> [OBJECTIVE]:
Every line that contains "high" counts once; give the total number of such lines, with no other words.

> [RECORDED DATA]:
■ ■ ■
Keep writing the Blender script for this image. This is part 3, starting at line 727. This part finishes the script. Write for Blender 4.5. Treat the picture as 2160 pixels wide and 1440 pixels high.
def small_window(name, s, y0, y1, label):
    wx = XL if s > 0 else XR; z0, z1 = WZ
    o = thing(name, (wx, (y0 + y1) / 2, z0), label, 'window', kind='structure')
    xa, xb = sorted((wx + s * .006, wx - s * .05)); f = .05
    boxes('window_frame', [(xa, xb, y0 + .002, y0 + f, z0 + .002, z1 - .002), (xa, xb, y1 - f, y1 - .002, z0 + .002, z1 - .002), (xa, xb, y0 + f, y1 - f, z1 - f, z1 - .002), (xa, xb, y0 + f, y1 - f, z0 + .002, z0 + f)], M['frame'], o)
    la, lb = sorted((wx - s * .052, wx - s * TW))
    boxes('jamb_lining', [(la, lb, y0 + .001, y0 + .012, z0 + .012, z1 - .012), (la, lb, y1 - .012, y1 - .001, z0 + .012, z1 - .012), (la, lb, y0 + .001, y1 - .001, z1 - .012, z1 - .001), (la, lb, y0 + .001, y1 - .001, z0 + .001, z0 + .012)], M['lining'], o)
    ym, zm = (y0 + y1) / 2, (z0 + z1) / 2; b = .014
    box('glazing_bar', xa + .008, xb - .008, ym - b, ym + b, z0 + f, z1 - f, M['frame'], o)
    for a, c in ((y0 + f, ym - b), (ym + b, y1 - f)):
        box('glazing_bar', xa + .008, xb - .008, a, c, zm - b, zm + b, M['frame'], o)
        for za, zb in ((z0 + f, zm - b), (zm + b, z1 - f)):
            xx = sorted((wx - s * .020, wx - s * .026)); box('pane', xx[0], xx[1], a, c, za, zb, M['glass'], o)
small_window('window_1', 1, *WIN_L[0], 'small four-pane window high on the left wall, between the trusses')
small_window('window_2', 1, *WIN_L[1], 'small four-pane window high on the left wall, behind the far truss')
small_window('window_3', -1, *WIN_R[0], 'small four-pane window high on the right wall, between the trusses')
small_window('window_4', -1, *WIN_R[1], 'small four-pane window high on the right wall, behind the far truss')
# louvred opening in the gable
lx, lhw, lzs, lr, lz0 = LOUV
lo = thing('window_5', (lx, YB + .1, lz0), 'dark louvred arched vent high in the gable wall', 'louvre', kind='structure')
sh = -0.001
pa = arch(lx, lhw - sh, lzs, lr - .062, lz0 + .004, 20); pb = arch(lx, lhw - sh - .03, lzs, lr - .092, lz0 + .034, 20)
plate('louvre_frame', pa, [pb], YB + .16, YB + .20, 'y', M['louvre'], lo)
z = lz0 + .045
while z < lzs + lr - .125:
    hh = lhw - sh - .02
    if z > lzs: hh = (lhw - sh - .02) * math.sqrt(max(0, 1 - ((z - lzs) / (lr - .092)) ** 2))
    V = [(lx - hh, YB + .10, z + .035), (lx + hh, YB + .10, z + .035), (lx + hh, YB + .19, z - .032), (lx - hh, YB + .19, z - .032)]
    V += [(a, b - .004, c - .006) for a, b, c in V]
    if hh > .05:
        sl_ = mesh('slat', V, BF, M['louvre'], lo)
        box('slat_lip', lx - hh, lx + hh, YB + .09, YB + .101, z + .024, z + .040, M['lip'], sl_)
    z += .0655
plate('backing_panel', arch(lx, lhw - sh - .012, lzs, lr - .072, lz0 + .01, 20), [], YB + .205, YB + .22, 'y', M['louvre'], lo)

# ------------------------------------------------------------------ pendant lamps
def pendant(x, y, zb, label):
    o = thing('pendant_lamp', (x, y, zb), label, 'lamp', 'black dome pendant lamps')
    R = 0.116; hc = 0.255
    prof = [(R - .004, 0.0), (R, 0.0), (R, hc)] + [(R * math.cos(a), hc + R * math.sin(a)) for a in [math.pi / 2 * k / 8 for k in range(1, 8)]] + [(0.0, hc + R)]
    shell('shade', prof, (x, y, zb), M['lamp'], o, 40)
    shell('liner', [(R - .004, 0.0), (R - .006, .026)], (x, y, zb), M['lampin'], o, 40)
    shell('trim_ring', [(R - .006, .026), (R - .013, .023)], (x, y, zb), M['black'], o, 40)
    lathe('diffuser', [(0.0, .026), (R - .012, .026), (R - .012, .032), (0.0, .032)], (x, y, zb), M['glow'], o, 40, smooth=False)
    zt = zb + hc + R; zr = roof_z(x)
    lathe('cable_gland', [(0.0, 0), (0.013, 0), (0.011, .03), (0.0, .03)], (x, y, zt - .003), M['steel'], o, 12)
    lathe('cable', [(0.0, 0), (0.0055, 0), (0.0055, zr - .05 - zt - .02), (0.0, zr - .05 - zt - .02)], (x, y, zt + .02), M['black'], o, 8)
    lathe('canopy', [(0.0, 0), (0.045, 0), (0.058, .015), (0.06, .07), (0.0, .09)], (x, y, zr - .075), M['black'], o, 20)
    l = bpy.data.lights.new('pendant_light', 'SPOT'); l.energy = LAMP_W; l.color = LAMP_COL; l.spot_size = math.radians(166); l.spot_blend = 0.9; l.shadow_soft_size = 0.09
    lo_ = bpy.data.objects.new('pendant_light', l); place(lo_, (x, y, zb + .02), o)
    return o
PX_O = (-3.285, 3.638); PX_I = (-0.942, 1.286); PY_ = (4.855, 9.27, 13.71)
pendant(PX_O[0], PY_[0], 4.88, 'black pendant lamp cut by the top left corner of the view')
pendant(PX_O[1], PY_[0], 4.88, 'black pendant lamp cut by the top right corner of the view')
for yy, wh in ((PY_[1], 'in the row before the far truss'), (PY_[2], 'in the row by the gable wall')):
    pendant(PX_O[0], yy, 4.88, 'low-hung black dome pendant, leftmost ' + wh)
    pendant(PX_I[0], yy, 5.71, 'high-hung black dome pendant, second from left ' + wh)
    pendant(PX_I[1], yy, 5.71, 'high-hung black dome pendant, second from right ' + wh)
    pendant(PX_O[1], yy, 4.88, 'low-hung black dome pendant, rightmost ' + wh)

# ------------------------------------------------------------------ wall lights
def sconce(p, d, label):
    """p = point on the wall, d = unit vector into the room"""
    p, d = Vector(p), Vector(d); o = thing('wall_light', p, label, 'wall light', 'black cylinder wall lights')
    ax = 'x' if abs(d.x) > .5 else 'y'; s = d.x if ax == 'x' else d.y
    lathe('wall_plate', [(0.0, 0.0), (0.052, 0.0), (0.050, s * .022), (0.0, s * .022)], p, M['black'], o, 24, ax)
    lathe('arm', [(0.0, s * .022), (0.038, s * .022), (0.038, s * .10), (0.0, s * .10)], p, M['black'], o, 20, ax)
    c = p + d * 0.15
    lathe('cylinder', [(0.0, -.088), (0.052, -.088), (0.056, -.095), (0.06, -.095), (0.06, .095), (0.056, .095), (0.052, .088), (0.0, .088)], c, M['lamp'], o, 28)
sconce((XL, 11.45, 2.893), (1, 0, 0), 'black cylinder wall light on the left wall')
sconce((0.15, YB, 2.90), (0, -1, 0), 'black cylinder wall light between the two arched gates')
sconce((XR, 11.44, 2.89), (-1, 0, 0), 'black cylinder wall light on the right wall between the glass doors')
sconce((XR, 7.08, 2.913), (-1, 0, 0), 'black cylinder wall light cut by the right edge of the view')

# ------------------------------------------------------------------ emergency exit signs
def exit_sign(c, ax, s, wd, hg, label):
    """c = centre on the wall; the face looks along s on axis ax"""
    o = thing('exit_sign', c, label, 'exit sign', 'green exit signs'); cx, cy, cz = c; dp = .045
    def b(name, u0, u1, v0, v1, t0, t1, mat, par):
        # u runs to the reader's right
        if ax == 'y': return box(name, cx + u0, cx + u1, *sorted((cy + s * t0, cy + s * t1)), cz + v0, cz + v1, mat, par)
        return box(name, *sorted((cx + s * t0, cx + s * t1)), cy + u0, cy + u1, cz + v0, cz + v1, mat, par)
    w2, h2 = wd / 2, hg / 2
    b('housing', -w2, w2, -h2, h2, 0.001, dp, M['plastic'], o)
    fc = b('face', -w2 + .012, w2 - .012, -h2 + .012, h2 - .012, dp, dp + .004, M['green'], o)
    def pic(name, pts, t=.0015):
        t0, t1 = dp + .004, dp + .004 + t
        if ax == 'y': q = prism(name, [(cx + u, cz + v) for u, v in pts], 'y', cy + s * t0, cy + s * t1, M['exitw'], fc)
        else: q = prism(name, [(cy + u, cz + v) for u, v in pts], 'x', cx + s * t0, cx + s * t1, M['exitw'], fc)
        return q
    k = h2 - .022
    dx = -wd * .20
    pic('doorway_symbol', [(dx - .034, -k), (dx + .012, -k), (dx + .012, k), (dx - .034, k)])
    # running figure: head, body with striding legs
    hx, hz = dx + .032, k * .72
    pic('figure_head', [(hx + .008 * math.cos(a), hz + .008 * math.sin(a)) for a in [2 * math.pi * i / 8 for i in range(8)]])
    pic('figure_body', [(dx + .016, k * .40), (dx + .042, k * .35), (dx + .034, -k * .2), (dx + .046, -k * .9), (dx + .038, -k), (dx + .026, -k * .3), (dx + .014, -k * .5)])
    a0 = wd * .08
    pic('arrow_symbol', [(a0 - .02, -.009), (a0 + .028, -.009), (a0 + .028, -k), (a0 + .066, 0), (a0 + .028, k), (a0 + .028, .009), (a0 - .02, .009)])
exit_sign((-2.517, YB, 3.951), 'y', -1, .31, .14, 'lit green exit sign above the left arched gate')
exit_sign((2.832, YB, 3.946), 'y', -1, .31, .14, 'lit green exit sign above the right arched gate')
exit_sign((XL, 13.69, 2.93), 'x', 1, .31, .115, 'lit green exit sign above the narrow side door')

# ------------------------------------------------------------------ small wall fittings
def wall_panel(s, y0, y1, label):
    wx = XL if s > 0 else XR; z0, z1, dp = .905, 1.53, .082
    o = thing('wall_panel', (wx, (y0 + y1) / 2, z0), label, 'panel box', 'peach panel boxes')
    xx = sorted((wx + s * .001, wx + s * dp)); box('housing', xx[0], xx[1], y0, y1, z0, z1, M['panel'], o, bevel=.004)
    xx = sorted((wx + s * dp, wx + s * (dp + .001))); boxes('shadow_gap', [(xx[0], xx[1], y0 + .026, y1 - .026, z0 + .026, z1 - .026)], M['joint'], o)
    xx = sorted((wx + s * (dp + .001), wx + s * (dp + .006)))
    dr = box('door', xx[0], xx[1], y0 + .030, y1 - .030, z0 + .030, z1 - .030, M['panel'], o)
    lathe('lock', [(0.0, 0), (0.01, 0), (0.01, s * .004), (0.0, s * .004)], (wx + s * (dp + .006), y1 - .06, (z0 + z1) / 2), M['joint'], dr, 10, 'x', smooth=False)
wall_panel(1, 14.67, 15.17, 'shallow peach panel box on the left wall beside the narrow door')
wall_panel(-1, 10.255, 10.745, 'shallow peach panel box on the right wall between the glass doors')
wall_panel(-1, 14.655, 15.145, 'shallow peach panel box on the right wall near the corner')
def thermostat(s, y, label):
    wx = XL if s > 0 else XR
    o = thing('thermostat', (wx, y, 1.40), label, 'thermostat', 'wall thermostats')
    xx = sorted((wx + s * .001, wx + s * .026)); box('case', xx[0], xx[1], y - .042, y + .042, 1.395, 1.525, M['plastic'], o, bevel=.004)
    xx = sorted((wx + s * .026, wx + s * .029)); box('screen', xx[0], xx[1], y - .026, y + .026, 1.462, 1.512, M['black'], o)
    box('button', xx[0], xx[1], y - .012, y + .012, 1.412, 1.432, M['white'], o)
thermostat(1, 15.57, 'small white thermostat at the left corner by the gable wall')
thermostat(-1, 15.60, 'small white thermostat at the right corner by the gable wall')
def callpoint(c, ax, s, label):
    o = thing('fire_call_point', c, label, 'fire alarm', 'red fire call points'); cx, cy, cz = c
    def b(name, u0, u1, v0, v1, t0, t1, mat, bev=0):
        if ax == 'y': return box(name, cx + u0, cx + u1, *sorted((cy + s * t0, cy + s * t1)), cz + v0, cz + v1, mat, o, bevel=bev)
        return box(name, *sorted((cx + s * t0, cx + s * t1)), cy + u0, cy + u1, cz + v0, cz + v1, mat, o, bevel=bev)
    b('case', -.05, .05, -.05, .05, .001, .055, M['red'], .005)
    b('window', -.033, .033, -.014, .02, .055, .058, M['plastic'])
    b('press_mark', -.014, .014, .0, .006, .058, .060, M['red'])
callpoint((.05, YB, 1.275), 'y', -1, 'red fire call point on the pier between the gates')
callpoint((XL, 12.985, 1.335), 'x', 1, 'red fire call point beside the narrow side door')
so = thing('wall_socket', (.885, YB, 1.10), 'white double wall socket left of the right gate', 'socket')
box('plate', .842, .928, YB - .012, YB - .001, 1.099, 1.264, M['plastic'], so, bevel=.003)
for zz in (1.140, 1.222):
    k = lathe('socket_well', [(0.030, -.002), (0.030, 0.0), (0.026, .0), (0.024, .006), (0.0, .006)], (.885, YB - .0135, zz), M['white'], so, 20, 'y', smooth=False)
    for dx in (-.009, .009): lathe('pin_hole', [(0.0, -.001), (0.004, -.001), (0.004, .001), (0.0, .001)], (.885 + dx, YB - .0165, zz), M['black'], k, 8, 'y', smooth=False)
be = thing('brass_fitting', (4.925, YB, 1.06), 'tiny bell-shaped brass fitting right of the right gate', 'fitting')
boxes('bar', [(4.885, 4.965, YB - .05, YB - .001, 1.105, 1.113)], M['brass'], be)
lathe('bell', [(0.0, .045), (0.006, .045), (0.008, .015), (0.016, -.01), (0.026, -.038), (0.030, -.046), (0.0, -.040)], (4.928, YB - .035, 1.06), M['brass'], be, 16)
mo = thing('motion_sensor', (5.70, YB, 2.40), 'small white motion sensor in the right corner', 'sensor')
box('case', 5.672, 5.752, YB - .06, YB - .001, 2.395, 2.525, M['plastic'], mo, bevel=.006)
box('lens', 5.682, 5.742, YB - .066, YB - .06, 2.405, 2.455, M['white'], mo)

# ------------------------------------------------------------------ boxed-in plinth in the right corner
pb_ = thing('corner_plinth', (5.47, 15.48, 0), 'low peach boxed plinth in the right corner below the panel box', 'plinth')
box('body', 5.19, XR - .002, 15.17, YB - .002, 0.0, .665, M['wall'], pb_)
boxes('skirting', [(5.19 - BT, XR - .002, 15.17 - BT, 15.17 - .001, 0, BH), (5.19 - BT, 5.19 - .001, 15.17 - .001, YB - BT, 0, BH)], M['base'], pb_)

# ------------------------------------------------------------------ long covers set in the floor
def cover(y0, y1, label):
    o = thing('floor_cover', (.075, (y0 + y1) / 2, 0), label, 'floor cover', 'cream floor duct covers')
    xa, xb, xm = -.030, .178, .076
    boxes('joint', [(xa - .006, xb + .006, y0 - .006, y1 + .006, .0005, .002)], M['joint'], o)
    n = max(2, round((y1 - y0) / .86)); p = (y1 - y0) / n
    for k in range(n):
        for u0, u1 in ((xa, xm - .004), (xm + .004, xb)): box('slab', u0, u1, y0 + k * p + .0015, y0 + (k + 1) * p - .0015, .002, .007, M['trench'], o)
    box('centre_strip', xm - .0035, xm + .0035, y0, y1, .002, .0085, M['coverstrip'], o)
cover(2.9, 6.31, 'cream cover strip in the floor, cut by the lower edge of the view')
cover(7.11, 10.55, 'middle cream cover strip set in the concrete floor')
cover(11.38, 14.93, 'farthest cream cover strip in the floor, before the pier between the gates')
■ ■ ■
> [SOLUTION]:
8